____ PROVIDED DATA

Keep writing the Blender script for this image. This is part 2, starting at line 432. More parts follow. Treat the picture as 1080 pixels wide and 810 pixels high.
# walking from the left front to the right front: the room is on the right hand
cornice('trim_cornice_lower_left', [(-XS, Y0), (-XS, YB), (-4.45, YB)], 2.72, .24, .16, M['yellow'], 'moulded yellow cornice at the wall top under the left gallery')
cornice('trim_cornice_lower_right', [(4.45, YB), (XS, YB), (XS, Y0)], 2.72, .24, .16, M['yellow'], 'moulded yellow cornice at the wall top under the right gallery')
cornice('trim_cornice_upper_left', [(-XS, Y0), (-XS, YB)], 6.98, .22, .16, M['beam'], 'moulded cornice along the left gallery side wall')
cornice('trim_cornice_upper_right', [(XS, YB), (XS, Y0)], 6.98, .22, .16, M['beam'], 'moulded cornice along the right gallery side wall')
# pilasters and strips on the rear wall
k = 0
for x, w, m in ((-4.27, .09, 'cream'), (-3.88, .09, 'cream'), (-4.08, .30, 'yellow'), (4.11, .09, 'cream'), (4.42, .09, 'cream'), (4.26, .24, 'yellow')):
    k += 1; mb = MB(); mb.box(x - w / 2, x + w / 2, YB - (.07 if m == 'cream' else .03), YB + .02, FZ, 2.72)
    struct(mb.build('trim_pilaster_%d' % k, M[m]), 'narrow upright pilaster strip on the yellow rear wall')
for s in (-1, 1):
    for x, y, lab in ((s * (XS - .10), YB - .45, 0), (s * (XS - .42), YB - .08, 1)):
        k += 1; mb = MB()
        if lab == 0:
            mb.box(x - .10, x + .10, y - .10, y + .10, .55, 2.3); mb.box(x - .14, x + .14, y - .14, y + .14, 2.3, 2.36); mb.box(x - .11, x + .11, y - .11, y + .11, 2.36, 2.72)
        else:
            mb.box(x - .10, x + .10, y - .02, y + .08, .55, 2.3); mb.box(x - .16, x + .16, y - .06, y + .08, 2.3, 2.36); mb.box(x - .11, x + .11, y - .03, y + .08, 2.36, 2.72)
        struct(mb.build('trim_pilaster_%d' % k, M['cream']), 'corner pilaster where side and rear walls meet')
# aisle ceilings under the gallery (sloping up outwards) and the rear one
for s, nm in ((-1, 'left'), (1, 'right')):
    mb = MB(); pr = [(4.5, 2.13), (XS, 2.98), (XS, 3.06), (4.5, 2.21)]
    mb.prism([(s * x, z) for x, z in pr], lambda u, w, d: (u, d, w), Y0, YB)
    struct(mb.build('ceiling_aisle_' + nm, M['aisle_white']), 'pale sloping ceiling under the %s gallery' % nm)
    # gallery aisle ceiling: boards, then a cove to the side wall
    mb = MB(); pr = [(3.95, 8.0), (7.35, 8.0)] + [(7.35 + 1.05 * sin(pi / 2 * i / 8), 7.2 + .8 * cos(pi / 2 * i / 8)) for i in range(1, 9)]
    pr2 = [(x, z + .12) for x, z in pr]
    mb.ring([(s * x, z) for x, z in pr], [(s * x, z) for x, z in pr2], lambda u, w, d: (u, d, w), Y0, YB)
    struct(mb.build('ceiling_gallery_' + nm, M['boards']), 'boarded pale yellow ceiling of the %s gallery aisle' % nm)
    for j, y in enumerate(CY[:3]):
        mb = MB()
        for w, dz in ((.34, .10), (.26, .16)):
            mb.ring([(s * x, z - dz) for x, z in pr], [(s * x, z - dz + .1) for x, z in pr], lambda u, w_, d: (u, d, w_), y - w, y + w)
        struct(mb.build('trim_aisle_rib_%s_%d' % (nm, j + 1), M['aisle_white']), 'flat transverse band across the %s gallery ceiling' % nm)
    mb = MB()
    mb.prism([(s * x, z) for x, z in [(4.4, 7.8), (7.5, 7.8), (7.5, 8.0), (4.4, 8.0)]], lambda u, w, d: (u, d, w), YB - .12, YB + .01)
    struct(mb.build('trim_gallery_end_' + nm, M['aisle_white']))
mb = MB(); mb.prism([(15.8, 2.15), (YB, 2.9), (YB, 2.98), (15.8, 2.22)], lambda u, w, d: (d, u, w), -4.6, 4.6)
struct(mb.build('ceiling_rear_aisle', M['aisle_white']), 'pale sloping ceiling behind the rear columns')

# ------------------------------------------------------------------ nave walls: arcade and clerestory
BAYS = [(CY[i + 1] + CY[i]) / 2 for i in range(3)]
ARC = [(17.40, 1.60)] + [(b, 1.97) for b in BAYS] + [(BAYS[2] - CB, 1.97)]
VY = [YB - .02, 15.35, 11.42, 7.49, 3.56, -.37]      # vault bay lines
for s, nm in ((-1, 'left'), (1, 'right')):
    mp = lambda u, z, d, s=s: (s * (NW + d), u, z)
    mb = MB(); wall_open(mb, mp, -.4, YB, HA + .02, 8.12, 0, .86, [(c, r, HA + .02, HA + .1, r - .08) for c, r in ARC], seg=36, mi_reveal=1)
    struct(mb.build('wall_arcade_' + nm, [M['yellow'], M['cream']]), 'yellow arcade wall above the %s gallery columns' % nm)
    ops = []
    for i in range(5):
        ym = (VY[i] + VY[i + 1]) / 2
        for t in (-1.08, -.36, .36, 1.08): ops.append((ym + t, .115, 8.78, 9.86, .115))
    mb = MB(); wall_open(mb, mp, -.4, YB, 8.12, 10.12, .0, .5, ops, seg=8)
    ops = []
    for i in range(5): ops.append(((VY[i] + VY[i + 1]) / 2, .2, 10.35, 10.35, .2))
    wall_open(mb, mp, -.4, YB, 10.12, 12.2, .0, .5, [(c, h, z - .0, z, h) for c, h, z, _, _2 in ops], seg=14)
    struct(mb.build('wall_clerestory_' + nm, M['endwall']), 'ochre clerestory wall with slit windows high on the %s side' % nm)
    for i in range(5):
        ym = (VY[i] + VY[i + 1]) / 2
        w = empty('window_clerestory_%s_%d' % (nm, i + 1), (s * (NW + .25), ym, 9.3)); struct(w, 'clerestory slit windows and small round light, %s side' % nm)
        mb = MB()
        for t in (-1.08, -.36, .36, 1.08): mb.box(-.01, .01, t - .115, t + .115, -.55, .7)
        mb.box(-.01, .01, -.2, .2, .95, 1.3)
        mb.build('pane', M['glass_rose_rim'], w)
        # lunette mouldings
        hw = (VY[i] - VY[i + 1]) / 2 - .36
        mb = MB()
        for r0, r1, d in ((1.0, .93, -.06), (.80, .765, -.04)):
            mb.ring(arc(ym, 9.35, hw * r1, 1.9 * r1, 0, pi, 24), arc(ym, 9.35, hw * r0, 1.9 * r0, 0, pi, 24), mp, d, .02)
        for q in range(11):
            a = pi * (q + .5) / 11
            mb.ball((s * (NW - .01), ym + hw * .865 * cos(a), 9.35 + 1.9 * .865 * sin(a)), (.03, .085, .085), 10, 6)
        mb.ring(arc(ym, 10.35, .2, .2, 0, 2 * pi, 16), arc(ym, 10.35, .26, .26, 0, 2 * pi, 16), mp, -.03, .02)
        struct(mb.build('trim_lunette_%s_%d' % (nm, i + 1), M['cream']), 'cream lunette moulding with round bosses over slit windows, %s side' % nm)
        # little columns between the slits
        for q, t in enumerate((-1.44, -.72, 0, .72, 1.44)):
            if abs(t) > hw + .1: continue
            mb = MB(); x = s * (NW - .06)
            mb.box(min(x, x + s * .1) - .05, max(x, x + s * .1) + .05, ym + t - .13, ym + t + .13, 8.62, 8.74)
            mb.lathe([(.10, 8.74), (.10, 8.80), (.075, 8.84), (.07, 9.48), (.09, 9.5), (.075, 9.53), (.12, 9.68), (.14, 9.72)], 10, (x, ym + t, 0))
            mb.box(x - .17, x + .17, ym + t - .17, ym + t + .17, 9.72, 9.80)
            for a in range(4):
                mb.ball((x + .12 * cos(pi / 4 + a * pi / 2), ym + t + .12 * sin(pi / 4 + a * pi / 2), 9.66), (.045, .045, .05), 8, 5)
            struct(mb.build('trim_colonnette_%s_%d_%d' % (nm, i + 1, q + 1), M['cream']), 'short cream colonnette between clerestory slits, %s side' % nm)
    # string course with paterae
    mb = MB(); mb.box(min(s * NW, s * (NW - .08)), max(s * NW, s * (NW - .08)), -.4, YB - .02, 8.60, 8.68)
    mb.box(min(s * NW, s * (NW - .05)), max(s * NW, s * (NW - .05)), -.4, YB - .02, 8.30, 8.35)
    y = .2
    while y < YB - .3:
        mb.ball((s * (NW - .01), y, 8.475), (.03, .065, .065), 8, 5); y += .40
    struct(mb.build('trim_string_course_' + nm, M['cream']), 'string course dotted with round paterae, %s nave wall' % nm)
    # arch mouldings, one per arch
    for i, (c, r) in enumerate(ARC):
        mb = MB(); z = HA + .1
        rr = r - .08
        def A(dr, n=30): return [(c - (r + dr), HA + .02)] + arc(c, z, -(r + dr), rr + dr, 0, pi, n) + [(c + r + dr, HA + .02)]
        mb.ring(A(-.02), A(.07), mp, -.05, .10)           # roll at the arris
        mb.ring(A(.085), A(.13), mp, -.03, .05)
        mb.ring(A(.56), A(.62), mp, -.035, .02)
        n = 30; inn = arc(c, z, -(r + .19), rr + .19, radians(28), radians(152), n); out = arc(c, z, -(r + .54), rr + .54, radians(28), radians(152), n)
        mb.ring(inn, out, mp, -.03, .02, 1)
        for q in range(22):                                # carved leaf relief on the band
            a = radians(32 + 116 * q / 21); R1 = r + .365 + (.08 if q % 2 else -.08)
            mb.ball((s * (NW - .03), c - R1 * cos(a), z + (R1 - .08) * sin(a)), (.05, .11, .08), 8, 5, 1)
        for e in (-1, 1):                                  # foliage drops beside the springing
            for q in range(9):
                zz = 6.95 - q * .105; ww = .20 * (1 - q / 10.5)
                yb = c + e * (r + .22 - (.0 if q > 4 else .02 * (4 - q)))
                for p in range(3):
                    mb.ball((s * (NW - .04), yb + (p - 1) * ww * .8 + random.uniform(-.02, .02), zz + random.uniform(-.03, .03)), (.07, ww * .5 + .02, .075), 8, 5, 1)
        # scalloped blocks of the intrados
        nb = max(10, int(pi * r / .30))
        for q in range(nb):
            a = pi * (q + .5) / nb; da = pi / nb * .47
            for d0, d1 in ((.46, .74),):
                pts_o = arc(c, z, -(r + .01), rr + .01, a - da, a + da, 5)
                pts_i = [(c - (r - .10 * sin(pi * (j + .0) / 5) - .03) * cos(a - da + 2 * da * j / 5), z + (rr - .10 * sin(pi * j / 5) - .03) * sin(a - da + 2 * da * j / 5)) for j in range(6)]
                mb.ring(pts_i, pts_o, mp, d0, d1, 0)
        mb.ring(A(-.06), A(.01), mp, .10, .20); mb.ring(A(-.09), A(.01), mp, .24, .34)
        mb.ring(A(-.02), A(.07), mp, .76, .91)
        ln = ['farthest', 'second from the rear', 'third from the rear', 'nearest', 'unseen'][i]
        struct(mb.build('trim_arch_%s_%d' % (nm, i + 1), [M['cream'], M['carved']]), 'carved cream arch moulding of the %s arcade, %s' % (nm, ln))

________

» EXERCISE GOAL
Collect the lines of the data that carry the word "high".

» THE OUTPUT
Keep writing the Blender script for this image. This is part 2, starting at line 432. More parts follow. Treat the picture as 1080 pixels wide and 810 pixels high.
    struct(mb.build('wall_clerestory_' + nm, M['endwall']), 'ochre clerestory wall with slit windows high on the %s side' % nm)